Amid these excavations, visiting artists and writers revived Pompeii in the form of a female body. The famous “breast imprint” of an ancient woman’s torso, found at the Villa of Diomedes in 1772 and exhibited at the National Archaeological Museum in Naples, became emblematic of the rediscovered city in travel writings. This motif also featured in Théophile Gautier’s short story set in Pompeii, Arria Marcella (1852), and in on-site sketches by the Romantic painter Théodore Chassériau (150–51). Chapter 3 assesses how firsthand observations of the Forum baths afforded Chassériau a more accurate, still highly imaginative, rendering of the ancient space in his painting Tepidarium (1853). Offering a queer rereading that transcends the Orientalized fantasy of male Salon critics, Betzer uncovers the creative potential of female homoeroticism in Chassériau’s bath scene. At the center one woman sits and stares in awe at another, who stretches her bare torso in a pose that echoes the Venus de Milo. Betzer forges a compelling comparison between this arrangement and images of the Pygmalion and Dibutades myths of amorous artistic creation. Still, one wonders how the hermeneutic of female spectatorship within the painting relates to actual female viewers in 1853 and their broader interactions with antique sculpture in Betzer’s study. Amelia Rauser, for example, has argued that women across 1790s Europe became living statues by appropriating styles of antique sculptural dress to fashion themselves as neoclassical tastemakers (The Age of Undress: Art, Fashion, and the Classical Ideal in the 1790s, Yale University Press, 2020). Relatedly, how does Tepidarium’s evocation of Dibutades point to women artists who studied antique models in museums? Betzer could have developed her discussion about artists sketching at the Capitoline (35–37) by incorporating Hubert Robert’s 1802 painting La salle des saisons au musee du Louvre (94), which spotlights a woman drawing from the antique sculpture in the room.
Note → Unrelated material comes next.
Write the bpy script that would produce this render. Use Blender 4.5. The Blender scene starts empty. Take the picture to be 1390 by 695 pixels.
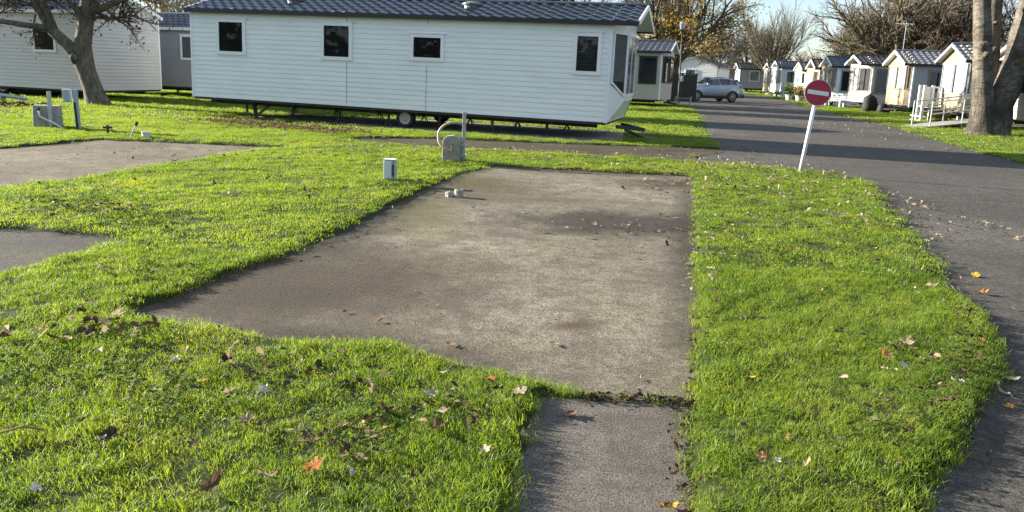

Chapter 4 does present women who bonded around antique sculpture. During their relationship from 1887–98, Vernon Lee and Clementine Anstruther-Thomson collaboratively wrote “gallery diaries,” published in their 1912 book Beauty and Ugliness in which they describe movement as essential for enlivening one’s sculptural encounter in the dry atmosphere of museums. Like Walter Pater, the couple advocated for antique sculpture’s affective relevance amid an increasingly scientific field of classical studies. This chapter parses Lee’s synesthetic views of ancient sculpture in dialogue with Winckelmann and Herder, the German empathy movement, and the studio exercise of drawing multiple views of a plaster or life model. In the coda, Betzer marks the twilight of a spatial understanding of antique sculpture with the rise of reproductive photography and partisans of planarity Adolf von Hildebrand and Wölfflin.
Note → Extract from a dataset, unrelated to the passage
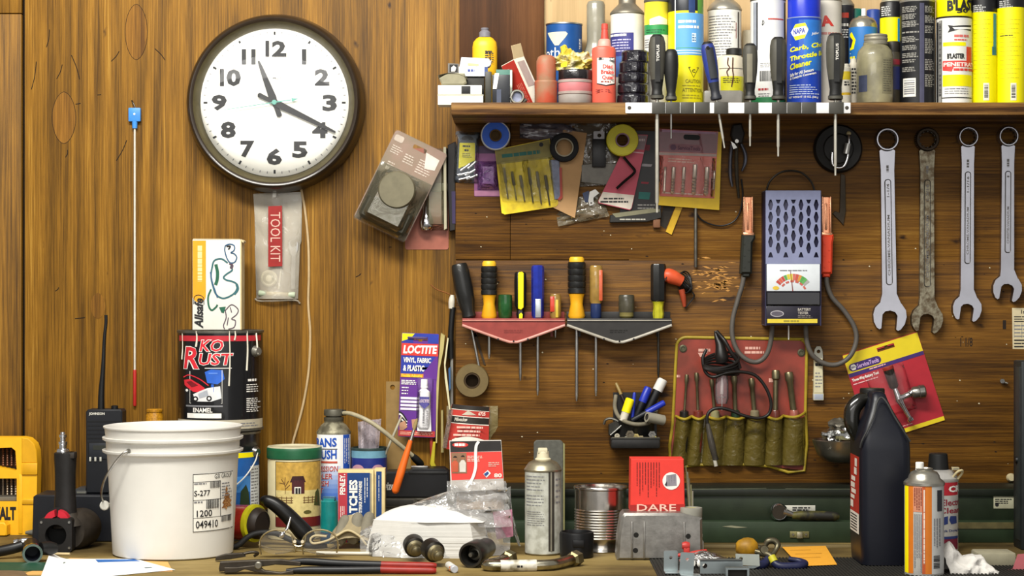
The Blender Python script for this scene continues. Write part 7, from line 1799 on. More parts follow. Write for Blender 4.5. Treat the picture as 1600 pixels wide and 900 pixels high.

Effortlessly interdisciplinary, Animating the Antique deploys formal and visual analysis of art alongside fresher critical methods like queer theory and scientific data on marble’s materiality. Itself visually and intellectually stimulating, the book succeeds as a metarepresentation of sculpture in two dimensions. Its “accordion logic” (18) of organization is a model for those seeking alternatives to linear histories of art. Betzer executes this ambitious book with an ease that makes it a pleasure to read and a resource for anyone interested in the afterlives of antiquity.